Your task is to retype, word for word, the lines from the start of the data through the line holding "tag(b.build('cable_tie'), 'blue cable". Do not include the pictures.
__________________________________________________
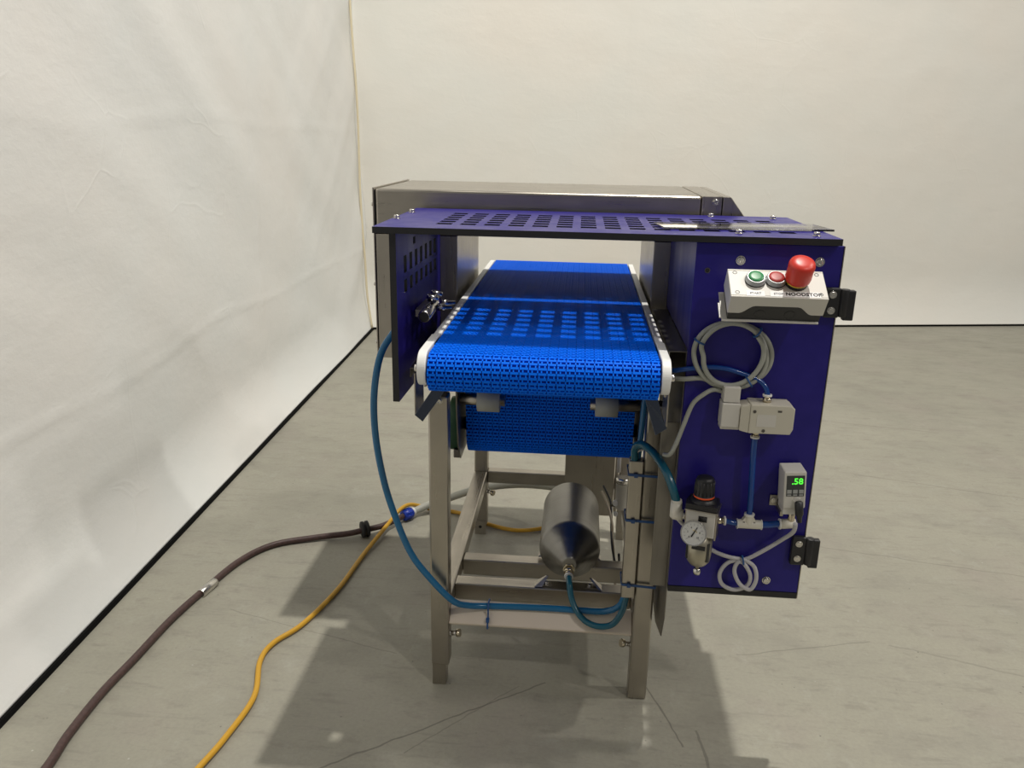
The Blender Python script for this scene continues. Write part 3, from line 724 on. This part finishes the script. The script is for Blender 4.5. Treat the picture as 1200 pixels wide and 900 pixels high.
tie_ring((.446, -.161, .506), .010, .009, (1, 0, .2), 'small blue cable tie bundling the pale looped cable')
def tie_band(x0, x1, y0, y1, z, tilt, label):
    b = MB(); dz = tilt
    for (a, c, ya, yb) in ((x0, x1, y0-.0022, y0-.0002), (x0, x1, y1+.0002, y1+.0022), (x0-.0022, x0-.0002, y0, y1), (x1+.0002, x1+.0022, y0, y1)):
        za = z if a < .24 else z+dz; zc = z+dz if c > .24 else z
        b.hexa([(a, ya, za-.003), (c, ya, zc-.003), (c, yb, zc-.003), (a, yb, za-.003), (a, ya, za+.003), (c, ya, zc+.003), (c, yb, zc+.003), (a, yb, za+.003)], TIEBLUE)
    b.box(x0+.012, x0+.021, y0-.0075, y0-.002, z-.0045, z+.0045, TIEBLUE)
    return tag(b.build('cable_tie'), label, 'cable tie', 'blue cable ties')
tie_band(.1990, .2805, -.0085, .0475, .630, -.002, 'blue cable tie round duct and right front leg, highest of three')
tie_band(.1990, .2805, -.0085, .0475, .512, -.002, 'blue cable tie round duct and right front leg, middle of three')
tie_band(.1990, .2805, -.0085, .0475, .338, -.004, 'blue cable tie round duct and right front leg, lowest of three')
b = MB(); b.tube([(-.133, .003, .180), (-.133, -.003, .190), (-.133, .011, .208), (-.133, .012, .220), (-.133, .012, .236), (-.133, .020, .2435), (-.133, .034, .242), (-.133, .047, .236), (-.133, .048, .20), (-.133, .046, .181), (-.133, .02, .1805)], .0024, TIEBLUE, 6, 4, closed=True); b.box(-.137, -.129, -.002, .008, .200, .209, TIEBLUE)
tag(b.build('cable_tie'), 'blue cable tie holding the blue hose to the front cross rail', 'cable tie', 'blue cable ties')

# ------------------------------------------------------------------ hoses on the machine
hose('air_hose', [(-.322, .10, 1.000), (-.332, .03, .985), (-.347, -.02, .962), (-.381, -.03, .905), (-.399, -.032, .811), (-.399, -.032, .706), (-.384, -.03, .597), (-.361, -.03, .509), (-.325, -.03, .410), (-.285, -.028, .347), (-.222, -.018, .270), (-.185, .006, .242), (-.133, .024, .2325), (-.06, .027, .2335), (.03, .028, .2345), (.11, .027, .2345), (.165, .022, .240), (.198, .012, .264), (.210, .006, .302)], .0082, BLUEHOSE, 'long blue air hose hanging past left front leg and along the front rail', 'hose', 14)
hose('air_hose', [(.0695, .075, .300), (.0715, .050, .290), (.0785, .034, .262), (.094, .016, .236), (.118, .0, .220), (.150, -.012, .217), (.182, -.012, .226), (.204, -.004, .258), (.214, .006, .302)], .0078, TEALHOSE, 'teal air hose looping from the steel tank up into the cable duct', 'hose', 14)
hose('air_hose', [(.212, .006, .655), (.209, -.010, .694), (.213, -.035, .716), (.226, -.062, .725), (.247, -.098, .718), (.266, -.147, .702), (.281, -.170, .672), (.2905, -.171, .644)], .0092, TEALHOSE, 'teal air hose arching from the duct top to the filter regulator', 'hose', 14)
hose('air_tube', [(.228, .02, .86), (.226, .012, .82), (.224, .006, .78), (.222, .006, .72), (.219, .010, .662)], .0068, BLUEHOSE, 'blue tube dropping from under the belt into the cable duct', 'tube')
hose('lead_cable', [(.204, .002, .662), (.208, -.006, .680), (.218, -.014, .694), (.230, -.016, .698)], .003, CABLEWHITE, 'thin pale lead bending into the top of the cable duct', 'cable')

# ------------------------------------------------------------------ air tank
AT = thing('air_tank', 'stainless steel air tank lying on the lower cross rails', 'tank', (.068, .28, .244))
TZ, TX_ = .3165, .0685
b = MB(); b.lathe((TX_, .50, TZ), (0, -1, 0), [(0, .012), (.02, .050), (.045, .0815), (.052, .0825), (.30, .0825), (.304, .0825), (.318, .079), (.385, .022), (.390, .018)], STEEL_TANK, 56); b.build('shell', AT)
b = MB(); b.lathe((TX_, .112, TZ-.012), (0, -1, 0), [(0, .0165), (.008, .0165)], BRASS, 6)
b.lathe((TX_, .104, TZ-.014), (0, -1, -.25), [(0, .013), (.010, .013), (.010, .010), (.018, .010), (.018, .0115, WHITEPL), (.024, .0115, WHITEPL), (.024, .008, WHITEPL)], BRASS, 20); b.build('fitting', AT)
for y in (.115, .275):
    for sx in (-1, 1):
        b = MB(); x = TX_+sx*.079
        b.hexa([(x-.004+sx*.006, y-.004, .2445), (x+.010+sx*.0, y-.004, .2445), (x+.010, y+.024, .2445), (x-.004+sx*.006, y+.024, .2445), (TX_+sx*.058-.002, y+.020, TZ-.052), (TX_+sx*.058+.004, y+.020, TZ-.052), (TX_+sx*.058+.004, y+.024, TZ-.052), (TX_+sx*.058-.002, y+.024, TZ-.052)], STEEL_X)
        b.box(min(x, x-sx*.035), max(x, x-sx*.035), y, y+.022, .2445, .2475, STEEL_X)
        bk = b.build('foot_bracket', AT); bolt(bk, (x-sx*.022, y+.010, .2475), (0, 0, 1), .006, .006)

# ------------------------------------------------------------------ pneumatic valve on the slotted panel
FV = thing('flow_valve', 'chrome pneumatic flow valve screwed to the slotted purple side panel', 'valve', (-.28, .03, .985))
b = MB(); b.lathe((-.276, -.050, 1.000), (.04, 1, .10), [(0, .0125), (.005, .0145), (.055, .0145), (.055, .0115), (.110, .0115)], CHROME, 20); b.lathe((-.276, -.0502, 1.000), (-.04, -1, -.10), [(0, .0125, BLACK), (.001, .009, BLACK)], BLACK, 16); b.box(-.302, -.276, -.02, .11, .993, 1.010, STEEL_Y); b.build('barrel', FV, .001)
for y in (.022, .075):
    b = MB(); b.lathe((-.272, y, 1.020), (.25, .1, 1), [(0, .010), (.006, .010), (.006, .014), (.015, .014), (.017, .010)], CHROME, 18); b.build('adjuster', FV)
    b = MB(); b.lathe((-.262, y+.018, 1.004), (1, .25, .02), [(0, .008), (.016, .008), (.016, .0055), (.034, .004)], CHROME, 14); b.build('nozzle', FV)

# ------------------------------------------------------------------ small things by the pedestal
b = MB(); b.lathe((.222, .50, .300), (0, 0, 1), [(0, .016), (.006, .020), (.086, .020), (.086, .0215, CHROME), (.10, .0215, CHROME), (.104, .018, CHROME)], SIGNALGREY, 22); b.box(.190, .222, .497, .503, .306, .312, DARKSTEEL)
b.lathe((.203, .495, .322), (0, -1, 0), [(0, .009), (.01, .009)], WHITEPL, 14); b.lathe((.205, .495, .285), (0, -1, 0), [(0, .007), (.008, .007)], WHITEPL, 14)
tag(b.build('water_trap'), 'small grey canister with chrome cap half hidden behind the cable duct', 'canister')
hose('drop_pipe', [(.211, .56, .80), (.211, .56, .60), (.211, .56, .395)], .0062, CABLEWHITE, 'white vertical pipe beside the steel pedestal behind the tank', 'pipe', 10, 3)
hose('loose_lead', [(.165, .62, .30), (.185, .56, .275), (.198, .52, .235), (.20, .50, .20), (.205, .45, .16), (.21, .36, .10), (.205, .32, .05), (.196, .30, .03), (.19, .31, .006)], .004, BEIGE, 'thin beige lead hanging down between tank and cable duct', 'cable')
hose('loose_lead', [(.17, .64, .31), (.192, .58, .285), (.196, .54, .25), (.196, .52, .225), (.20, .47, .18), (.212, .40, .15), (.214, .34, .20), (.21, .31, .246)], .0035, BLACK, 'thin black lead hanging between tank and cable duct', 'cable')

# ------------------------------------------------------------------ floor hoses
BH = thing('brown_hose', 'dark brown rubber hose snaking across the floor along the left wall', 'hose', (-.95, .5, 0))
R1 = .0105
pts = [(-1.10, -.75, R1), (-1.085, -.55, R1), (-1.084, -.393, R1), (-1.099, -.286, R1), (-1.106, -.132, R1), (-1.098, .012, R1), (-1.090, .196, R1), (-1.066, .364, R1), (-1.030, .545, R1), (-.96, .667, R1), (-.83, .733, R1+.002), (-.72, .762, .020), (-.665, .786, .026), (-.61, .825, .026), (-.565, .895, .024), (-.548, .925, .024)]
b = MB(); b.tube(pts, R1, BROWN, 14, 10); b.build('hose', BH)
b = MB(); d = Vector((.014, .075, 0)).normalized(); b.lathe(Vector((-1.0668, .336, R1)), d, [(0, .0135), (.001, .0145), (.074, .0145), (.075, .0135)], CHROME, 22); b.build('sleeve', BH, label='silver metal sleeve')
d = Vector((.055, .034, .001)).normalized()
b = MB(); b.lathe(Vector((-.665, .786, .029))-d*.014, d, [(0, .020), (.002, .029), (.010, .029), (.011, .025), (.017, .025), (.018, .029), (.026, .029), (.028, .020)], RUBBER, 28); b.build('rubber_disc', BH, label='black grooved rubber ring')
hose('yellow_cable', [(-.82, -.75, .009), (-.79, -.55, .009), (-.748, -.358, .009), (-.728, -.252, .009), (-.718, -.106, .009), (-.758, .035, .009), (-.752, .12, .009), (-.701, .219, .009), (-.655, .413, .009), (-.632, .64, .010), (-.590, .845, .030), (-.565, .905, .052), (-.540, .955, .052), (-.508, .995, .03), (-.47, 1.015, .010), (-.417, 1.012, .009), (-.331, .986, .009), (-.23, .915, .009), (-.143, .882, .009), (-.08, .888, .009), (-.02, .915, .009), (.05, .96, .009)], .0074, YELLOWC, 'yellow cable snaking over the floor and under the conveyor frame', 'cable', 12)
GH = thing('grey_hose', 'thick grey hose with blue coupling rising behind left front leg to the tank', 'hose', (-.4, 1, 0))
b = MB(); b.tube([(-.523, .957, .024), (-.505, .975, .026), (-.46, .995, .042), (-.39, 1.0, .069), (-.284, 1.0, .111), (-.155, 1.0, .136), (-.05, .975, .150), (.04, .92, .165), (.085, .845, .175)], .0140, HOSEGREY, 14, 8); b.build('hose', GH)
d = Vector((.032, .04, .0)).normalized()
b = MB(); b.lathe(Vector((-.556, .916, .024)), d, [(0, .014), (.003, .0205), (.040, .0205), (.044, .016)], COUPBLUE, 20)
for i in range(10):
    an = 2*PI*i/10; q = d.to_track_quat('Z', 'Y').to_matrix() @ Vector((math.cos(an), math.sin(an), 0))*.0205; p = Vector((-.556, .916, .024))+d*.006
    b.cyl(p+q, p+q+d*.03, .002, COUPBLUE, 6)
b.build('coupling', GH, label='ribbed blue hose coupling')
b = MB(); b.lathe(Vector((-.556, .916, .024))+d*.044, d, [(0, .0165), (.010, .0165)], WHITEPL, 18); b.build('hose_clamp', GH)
__________________________________________________
■ Result of the task:
The Blender Python script for this scene continues. Write part 3, from line 724 on. This part finishes the script. The script is for Blender 4.5. Treat the picture as 1200 pixels wide and 900 pixels high.
tie_ring((.446, -.161, .506), .010, .009, (1, 0, .2), 'small blue cable tie bundling the pale looped cable')
def tie_band(x0, x1, y0, y1, z, tilt, label):
    b = MB(); dz = tilt
    for (a, c, ya, yb) in ((x0, x1, y0-.0022, y0-.0002), (x0, x1, y1+.0002, y1+.0022), (x0-.0022, x0-.0002, y0, y1), (x1+.0002, x1+.0022, y0, y1)):
        za = z if a < .24 else z+dz; zc = z+dz if c > .24 else z
        b.hexa([(a, ya, za-.003), (c, ya, zc-.003), (c, yb, zc-.003), (a, yb, za-.003), (a, ya, za+.003), (c, ya, zc+.003), (c, yb, zc+.003), (a, yb, za+.003)], TIEBLUE)
    b.box(x0+.012, x0+.021, y0-.0075, y0-.002, z-.0045, z+.0045, TIEBLUE)
    return tag(b.build('cable_tie'), label, 'cable tie', 'blue cable ties')
tie_band(.1990, .2805, -.0085, .0475, .630, -.002, 'blue cable tie round duct and right front leg, highest of three')
tie_band(.1990, .2805, -.0085, .0475, .512, -.002, 'blue cable tie round duct and right front leg, middle of three')
tie_band(.1990, .2805, -.0085, .0475, .338, -.004, 'blue cable tie round duct and right front leg, lowest of three')
b = MB(); b.tube([(-.133, .003, .180), (-.133, -.003, .190), (-.133, .011, .208), (-.133, .012, .220), (-.133, .012, .236), (-.133, .020, .2435), (-.133, .034, .242), (-.133, .047, .236), (-.133, .048, .20), (-.133, .046, .181), (-.133, .02, .1805)], .0024, TIEBLUE, 6, 4, closed=True); b.box(-.137, -.129, -.002, .008, .200, .209, TIEBLUE)
tag(b.build('cable_tie'), 'blue cable tie holding the blue hose to the front cross rail', 'cable tie', 'blue cable ties')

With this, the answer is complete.